I totally agree. I expected something a little more poetic, but instead the episode was most concerned with wrapping up every plot, which is fine. Im just the type of person where I don't need everything to be tied up neatly, why is why I think a show like Mad Men is always preferable.
Also I lost sympathy for Walt a long time ago, and I think it sucks for Walter Jr to be using blood money later even though he really doesn't want to . Walt is such a scumbag. Glad he's dead.
I felt like good-guy Walt was redeemed quite a bit at the end during the final scene with Jack, and of course when he was actually being honest with Skylar. Damn great and appropriate ending, made me forget all about Dexter.
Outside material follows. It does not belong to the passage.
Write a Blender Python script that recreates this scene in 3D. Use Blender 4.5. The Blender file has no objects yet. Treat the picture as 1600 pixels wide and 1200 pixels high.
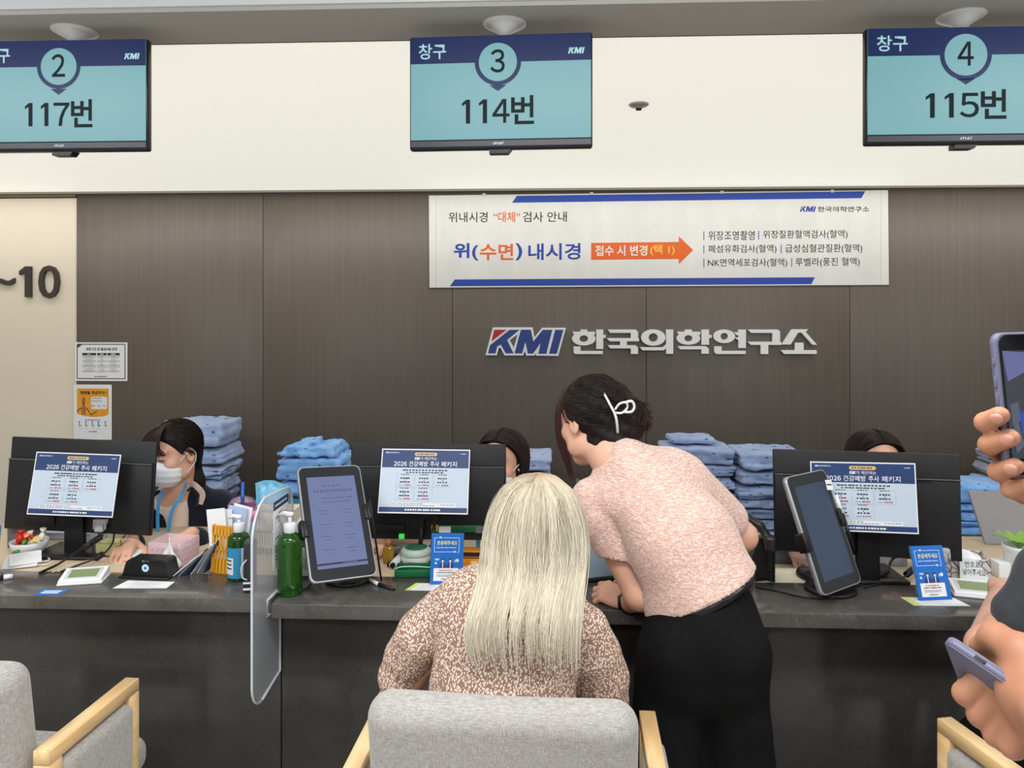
import bpy, bmesh, math, random
import numpy as np
from mathutils import Vector, Matrix, Euler
random.seed(7); rng = np.random.default_rng(11)
SC = bpy.context.scene
COL = SC.collection
PI = math.pi
R = math.radians

# ------------------------------------------------------------------ camera
F_PX = 1150.0          # focal length in px of the 1600 px wide frame
EYE = 1.58             # eye height
YH = 490.0             # row of the horizon
PSI = math.atan(.043)  # the camera looks a little to the left of the wall's normal
SN, CN = math.sin(PSI), math.cos(PSI)
cam = bpy.data.cameras.new('camera'); cam_o = bpy.data.objects.new('camera', cam); COL.objects.link(cam_o)
cam_o.location = (0, 0, EYE); cam_o.rotation_euler = (PI/2, 0, PSI)
cam.sensor_width = 36; cam.lens = 36*F_PX/1600; cam.shift_y = (YH-600)/1600
cam.clip_start = .02
SC.camera = cam_o
def at(px, py, Y):
    """point of the place at distance Y from the photographer's line whose direction is that of a photo pixel"""
    u, v = (px-800)/F_PX, (YH-py)/F_PX
    t = Y/(CN+u*SN)
    return Vector((t*(u*CN-SN), Y, EYE+v*t))

# ------------------------------------------------------------------ light, exposure
SC.view_settings.view_transform = 'Standard'; SC.view_settings.look = 'None'
SC.view_settings.exposure = 0.0; SC.view_settings.gamma = 1.0
SC.view_settings.use_curve_mapping = False
w = bpy.data.worlds.new('world'); SC.world = w; w.use_nodes = True
w.node_tree.nodes['Background'].inputs[0].default_value = (.8, .85, 1, 1)
w.node_tree.nodes['Background'].inputs[1].default_value = .02
def area(name, loc, sx, sy, power, col=(1, .97, .93), rot=(0, 0, 0)):
    l = bpy.data.lights.new(name, 'AREA'); l.shape = 'RECTANGLE'; l.size = sx; l.size_y = sy
    l.energy = power; l.color = col
    o = bpy.data.objects.new(name, l); COL.objects.link(o); o.location = loc; o.rotation_euler = rot
    return o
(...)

I'm glad how this series wrapped up. Really satisfying for me. It is truly one of the all time greats since it was so consistently good. It's one of the reasons it's my favorite show besides Game of Thrones. I'm going to go back and watch Walt's transformation into Heisenberg now.
Well put. Although, Machine Gun Robot was kinda "wink wink" cleverish, in a fun way. I'm almost certain it was a nod to, or a play with the classic "no no" dramaturgical device known as Deus Ex Machina:
A plot device whereby a seemingly unsolvable problem is suddenly and abruptly resolved, with the contrived and unexpected intervention of some new event, character, ability, or object. Depending on how it is done, it can be intended to move the story forward when the writer has "painted himself into a corner" and sees no other way out, to surprise the audience, to bring a happy ending into the tale, or as a comedic device.
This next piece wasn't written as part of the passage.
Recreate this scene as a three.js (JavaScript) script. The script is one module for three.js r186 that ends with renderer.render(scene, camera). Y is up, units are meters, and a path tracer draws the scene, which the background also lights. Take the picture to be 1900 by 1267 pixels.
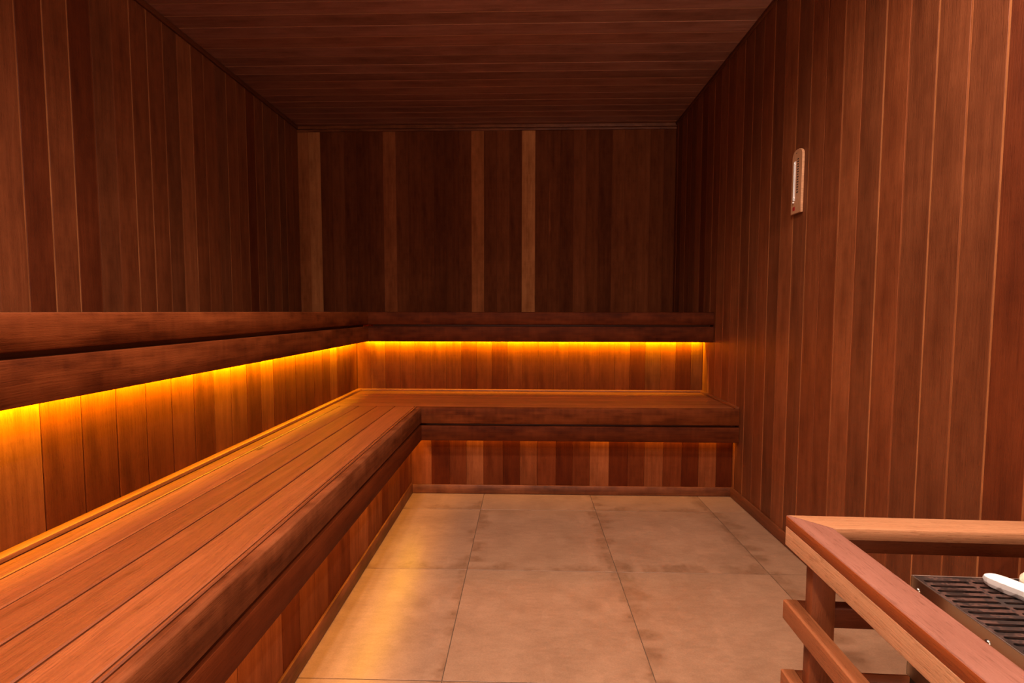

The Latin phrase deus ex machina, from deus (“a god”) + ex (“from”) + machina (“a device, a scaffolding, an artifice”), is a calque from the Greek "god from the machine" (ἀπὸ μηχανῆς θεός, apò mēkhanḗs theós). Such a device was referred to by Horace in his Ars Poetica, where he instructs poets that they must never resort to a "god from the machine" to resolve their plots.
http://en.wikipedia.org/wiki/Deus_ex_machina
Last edited by hobochic; 10-01-2013 at 07:22 AM.
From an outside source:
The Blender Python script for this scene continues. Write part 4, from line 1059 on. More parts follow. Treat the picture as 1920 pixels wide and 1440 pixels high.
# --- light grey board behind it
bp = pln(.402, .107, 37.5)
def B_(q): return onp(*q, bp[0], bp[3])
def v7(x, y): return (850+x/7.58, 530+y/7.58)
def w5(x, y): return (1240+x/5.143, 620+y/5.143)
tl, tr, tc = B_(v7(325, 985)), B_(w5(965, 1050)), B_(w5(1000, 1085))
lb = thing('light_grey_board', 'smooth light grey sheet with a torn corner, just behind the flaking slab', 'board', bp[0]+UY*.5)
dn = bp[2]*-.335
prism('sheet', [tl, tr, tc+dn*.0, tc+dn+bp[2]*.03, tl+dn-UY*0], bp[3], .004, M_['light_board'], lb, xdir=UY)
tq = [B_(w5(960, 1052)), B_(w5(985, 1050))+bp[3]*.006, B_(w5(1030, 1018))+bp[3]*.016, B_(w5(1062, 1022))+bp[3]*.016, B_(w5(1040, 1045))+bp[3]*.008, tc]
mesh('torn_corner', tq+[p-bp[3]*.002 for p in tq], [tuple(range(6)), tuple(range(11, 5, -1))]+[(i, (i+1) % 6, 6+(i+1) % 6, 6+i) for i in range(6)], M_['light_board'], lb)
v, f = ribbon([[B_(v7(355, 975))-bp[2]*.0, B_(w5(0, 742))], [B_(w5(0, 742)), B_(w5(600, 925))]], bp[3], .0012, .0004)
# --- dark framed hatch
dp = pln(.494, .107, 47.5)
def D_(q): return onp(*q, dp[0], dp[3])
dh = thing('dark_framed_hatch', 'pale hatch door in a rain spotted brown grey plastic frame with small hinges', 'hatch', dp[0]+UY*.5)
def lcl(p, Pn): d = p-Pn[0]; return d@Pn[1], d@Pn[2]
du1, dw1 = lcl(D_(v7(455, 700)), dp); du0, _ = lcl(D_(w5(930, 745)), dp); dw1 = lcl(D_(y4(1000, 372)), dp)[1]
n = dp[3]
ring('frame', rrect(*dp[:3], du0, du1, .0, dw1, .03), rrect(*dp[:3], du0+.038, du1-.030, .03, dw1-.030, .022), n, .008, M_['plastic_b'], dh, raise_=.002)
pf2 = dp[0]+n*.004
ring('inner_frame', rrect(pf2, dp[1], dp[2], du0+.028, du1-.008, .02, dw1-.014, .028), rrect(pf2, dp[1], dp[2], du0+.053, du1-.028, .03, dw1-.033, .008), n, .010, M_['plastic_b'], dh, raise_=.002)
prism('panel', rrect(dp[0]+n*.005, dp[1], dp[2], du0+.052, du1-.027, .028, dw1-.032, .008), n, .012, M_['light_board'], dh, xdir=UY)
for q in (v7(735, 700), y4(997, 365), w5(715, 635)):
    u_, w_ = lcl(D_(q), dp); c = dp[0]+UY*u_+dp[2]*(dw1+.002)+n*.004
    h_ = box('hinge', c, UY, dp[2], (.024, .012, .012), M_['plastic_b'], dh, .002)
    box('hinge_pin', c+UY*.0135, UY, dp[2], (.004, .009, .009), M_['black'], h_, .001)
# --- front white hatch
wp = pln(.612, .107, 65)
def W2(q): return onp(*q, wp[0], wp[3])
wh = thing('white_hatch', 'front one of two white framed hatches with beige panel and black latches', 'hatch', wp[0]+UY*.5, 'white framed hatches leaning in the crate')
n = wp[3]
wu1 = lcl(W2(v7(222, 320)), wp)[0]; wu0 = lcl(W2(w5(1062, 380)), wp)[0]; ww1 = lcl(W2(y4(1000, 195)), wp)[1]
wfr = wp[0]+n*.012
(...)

The gun was introduced so early and everyone knew it was gonna be used to get shit done so really it's the complete opposite of a deus ex machina.
Someone posted in the last page about the "beautiful people" line. I fucking loved that moment so much I choked up a lil knowing it was the final episode.
well it's common for deus ex machinas to be retroactively slipped into earlier parts of a story so that it seems less like one. This is one case. Harry Potter does this almost the whole way through.
I think the real deus ex machina about the gun was that all the nazis just happened to be in the same room, at the perfect hight and placement to be hit. It was still cool though.
can someone explain what happens to Jesse though like okay...
Marie knows about his involvement with Walt, there is absolutely no way she would not mention Jesse to the DEA.
Jesse's finger prints are all over the crime scene at the end and the cops already have his prints because he's been detained before.
No one is really talking about how he would have to be a fugitive the rest of his life but has no resources when the show ended. What the balls?
Chalk it down to being a parent of a young child, but the scene where Walt kissed Holly goodbye had me in tears. I found Walt pretty detestable throughout the series, but it was still one of the most emotionally impacting things I've ever seen in a TV show.
Isn't Jesse's involvement with the DEA as a witness already established? And wouldn't Marie also help confirm Jesse's collaboration with Hank and Gomez to capture Walt? And if someone still has a copy of Jesse's DEA video wouldn't it confirm him as a protected witness? I see no reason for Jesse to become a fugitive unless I missed something.
The thing that bothered me about Hank and Gomez was how the really didn't care to protect Jesse but just wanted to use him (read: sacrifice him) as bait to capture Walt. Made watching Hank die easier.
I don't think anything Hank did was really official with the DEA.
http://popwatch.ew.com/2013/09/30/breaking-bad-flash-forward/
'Breaking Bad' flash-forward: We imagine everyone's
life 10 years from now
After Jesse escaped the Nazis, he drove straight to the police station. He reported everything, gave the DEA his full cooperation and walked away without ever seeing the inside of a prison cell (blame his puppy eyes). And while he was at the police station, he got Badger and Skinny Pete to move his money to a safe location. After that was all tied up, he went to see Brock. Turns out, Andrea’s mom had recently died of a heart attack, so Jesse formally adopted Brock. The duo now lives in Phoenix, where Jesse has his own carpentry business. He spends his days making perfect boxes and so much more. He also sells his drawings on the side. Brock, meanwhile, is big into soccer and a straight-A student who only ever gets in trouble at school for his over-use of the word “bitch.” His favorite breakfast meal is a Grand Slam.
The whole article is simplistic and cheesy...
Last edited by hobochic; 10-02-2013 at 12:14 PM.
Well fuck Entertainment Weekly anyway. Someone there had the bright idea to do a play-by-play of the finale on Twitter as it happened.
I enjoyed the finale I thought it was well done and had some really nice moments. That said I think it would have been so much more effective without the flash forward at the beginning of the season. Looking back that was basically a useless set up where they tried to be too fancy. It took away all of the intrigue once you saw the route they were going down in that last episode. Think about how much more bad ass the ricin or the machine gun would have been if you weren't thinking about their possible uses for over a year. Small complaint. Otherwise I felt it was fitting.
Part of me thought Walt was finally going to try his own product, and would start hallucinating during fade out when the cops arrived. That maybe could have been cool. Not sure. I can't decide.
The interesting thing about the machine gun is, when they shot that first scene from the first episode of season 5, where you first see the machine gun, the writers actually had no idea what they were going to do with it.